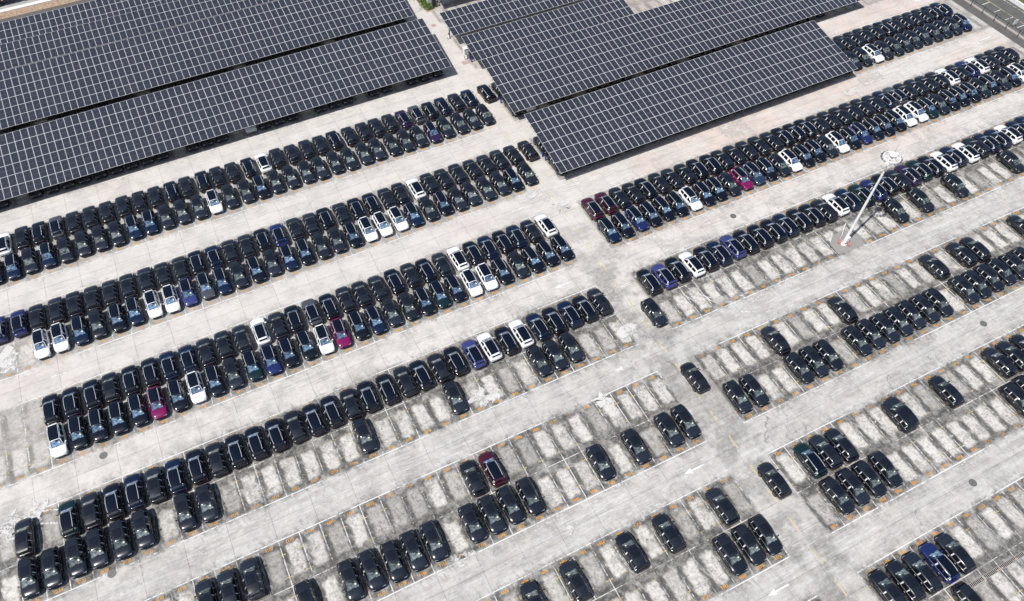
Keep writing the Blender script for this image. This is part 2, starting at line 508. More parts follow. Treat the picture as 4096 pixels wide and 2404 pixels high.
def number(pair, s, blk, k):
    """the text painted at the mouth of bay k; s<0 is the half row whose noses point to the camera"""
    if s < 0:
        let = pair[0]
        if blk == 'L': n = 2 * ((53 if let == 'G' else 54) - k)
        else: n = (110 if let == 'G' and k <= 31 else 112) - 2 * k
    else:
        let = pair[1]
        if blk == 'L': n = (105 if let == 'G' else 107) - 2 * k
        else: n = (109 if let == 'G' else 111) - 2 * k
    return '%s%03d' % (let, max(n, 1))


nums = []
for pair in ROWS[:7]:
    for blk in 'LR':
        if pair == 'JK' and blk == 'R': continue
        lo, hi = in_row(pair, 0, blk)
        for k in range(lo, hi):
            for s in (-1, 1):
                if pair == 'GH' and blk == 'R' and s < 0 and k in (31, 32): continue
                x, y = bay_x(blk, k), YC[pair] + s * 5.28
                if s > 0 and pair in ('HI', 'IJ', 'JK'): continue
                if pair == 'IJ' and blk == 'R' and k < 43: continue
                if seen(x, y, 0, 30): nums.append((dist(x, y), x, y, s, number(pair, s, blk, k)))
nums.sort()
fc = D.curves.new('num', 'FONT')
fc.size = 0.60; fc.offset = 0.014; fc.resolution_u = 2; fc.align_x = 'CENTER'; fc.align_y = 'CENTER'
fo = D.objects.new('num', fc); COL.objects.link(fo)
glyph = {}
for ch in '0123456789DEFGHIJK':
    fc.body = ch
    bpy.context.view_layer.update()
    me = D.meshes.new_from_object(fo.evaluated_get(bpy.context.evaluated_depsgraph_get()))
    v = np.zeros(len(me.vertices) * 3); me.vertices.foreach_get('co', v)
    v = v.reshape(-1, 3); c = (v.max(0) + v.min(0)) / 2
    glyph[ch] = ((v - c) * (0.80 if ch not in '1I' else 0.9, 1.02, 1), [tuple(p.vertices) for p in me.polygons])
    D.meshes.remove(me)
COL.objects.unlink(fo); D.objects.remove(fo); D.curves.remove(fc)


def text_mb(mb, txt, x, y, s, pitch=0.29, z=0.016, k=0.80):
    for i, ch in enumerate(txt):
        v, f = glyph[ch]
        ox = (i - (len(txt) - 1) / 2) * pitch * k
        sg = -1 if s > 0 else 1                       # upside down seen from the camera
        mb.add([(x + sg * (p[0] * k + ox), y + sg * p[1] * k, z) for p in v], f)


for d, x, y, s, t in nums[:300]:
    mb = MB(); text_mb(mb, t, 0, 0, s)
    link('bay_number', mb.mesh('bay_number', ['number']), ground, (x, y, 0))
if nums[300:]:
    mb = MB()
    for d, x, y, s, t in nums[300:]: text_mb(mb, t, x, y, s)
    stuff(link('far_bay_numbers', mb.mesh('far_bay_numbers', ['number']), ground))

# lane arrows, cross-lane dashes
arrow = MB().add([(-1.45, 0, 0.004), (-.35, .36, 0.004), (-.35, .11, 0.004), (1.45, .11, 0.004), (1.45, -.11, 0.004), (-.35, -.11, 0.004), (-.35, -.36, 0.004)],
                 [(0, 6, 5, 4, 3, 2, 1)]).mesh('lane_arrow', ['white_line'])
for x, y in ((38.2, 60.4), (38.9, 44.2), (38.8, 27.5), (38.9, 11.05), (38.7, 77.0), (-30.0, 77.1), (139.6, 77.4), (139.8, 60.7), (140.2, 93.4)):
    o = link('lane_arrow', arrow, ground, (x, y, 0))
    if x > 120: o.scale = (1.9, 1.3, 1)
dash = MB().add(flat(-.08, .08, -1.0, 1.0), [(0, 1, 2, 3)]).mesh('lane_dash', ['cross_yellow'])
yy = 4.0
while yy < 108:
    link('lane_dash', dash, ground, (45.4 + 0.0004 * yy, yy, 0)); yy += 4.07

# worn circles of dusty wheel marks where cars turned
track = MB()
def arc(mb, cx, cy, r, a0, a1, w, z, n=26):
    P = []
    for i in range(n + 1):
        a = math.radians(a0 + (a1 - a0) * i / n)
        P += [(cx + (r - w / 2) * math.cos(a), cy + (r - w / 2) * math.sin(a), z), (cx + (r + w / 2) * math.cos(a), cy + (r + w / 2) * math.sin(a), z)]
    mb.add(P, [(2 * i, 2 * i + 1, 2 * i + 3, 2 * i + 2) for i in range(n)])
zz = 0.020
for a in ((62.6, 50.6, 5.6, 120, 250, .22), (62.6, 50.6, 7.0, 125, 255, .22), (60.5, 53.5, 6.4, 190, 330, .22), (60.6, 53.3, 7.8, 195, 330, .22), (69.5, 50.8, 3.4, 150, 330, .2),
          (69.8, 50.6, 4.6, 160, 320, .2), (45.0, 52.5, 5.6, 270, 340, .22), (54.0, 36.0, 7.5, 95, 165, .22), (54.0, 36.0, 9.0, 95, 165, .2), (71.0, 7.5, 6.0, 10, 110, .16), (71.0, 7.5, 7.5, 0, 110, .16),
          (-36.5, 50.0, 6.5, 10, 80, .22), (-36.5, 50.0, 8.1, 10, 80, .22), (5.5, 32.0, 6.0, 70, 140, .2), (7.0, 31.6, 6.0, 75, 150, .2), (66.0, 20.5, 7.0, 170, 250, .18), (104, 44.0, 9.0, 60, 120, .2)):
    arc(track, *a[:5], a[5], zz); zz += 0.001
stuff(link('wheel_marks', track.mesh('wheel_marks', ['rubber_mark']), ground))
cement = MB()
for x, y, r in ((20.2, 48.4, 2.0), (42.6, 48.8, 1.6), (-36.2, 57.6, 2.6), (33.7, 41.0, 1.2), (-36.2, 82.8, 2.2), (64.1, 23.5, 1.3), (44.0, 78.6, 2.2), (45.6, 74.5, 1.6), (21.8, 27.6, 1.0), (8.6, 30.4, 1.6), (70.5, 17.0, 1.0)):
    n = 22; zz += 0.001
    cement.add([(x, y, zz)] + [(x + r * (.6 + .8 * rnd.random()) * math.cos(2 * math.pi * i / n), y + r * (.5 + .7 * rnd.random()) * math.sin(2 * math.pi * i / n), zz) for i in range(n)],
               [(0, i + 1, (i + 1) % n + 1) for i in range(n)])
stuff(link('cement_spills', cement.mesh('cement_spills', ['cement']), ground))
for x, y, w, h in ((81.5, 77.4, 5.4, 3.6), (112.5, 77.6, 5.0, 2.3), (109.2, 60.4, 4.0, 3.2), (75.9, 60.3, 1.8, 1.6), (106.5, 76.3, 3.0, 1.6)):
    zz += .001
    link('repair_patch', MB().add(flat(x - w / 2, x + w / 2, y - h / 2, y + h / 2, zz), [(0, 1, 2, 3)]).mesh('repair_patch', ['new_slab']), ground)

# ================================================================= the cars
def lerp(t, pts):
    for (a, u), (b, v) in zip(pts, pts[1:]):
        if t <= b: return u + (v - u) * max(0, (t - a)) / (b - a)
    return pts[-1][1]


XB = [(-2.30, .70), (-1.7, .86), (.2, .88), (1.22, .77)]
ZB = [(-2.30, 1.06), (0, 1.0), (1.22, .975)]
ZT = [(-2.30, 1.07), (-1.98, 1.50), (-1.5, 1.60), (-.3, 1.65), (.42, 1.58), (1.22, .985)]
XT = [(-2.30, .68), (-1.98, .57), (-1.5, .64), (-.3, .66), (.42, .60), (1.22, .74)]


def top(y, s, dz=0.0):
    return (s * lerp(y, XT), y, lerp(y, ZT) + .055 * (1 - s * s) + dz)


def side(y, t, sg, off=0.0):
    xb, xt, zb, zt = lerp(y, XB), lerp(y, XT), lerp(y, ZB), lerp(y, ZT)
    bulge = .03 * math.sin(math.pi * t)
    return (sg * (xb + (xt - xb) * t + bulge + off), y, zb + (zt - zb) * t + off * .35)


def sheet(mb, fn, A, B, mi=0, flip=False):
    n = len(B)
    vs = [fn(a, b) for a in A for b in B]
    fs = []
    for i in range(len(A) - 1):
        for j in range(n - 1):
            q = (i * n + j, i * n + j + 1, (i + 1) * n + j + 1, (i + 1) * n + j)
            fs.append(q[::-1] if flip else q)
    return mb.add(vs, fs, mi)


def span(a, b, n): return [a + (b - a) * i / (n - 1) for i in range(n)]


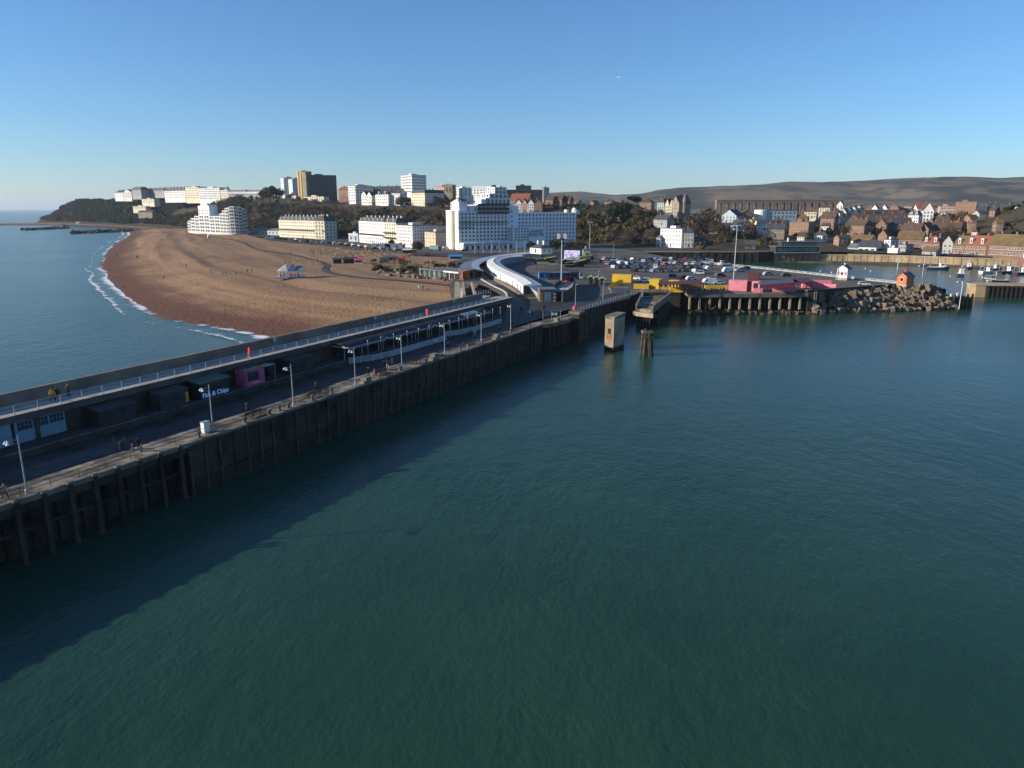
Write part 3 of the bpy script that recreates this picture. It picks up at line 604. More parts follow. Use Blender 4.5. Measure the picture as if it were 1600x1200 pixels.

_Written request_.
Transcribe exactly, with no pictures, the lines running from the first line of the material through the line holding "return '%s%03d' % (let, max(n, 1))".

_Answer to the task_.
Keep writing the Blender script for this image. This is part 2, starting at line 508. More parts follow. Treat the picture as 4096 pixels wide and 2404 pixels high.
def number(pair, s, blk, k):
    """the text painted at the mouth of bay k; s<0 is the half row whose noses point to the camera"""
    if s < 0:
        let = pair[0]
        if blk == 'L': n = 2 * ((53 if let == 'G' else 54) - k)
        else: n = (110 if let == 'G' and k <= 31 else 112) - 2 * k
    else:
        let = pair[1]
        if blk == 'L': n = (105 if let == 'G' else 107) - 2 * k
        else: n = (109 if let == 'G' else 111) - 2 * k
    return '%s%03d' % (let, max(n, 1))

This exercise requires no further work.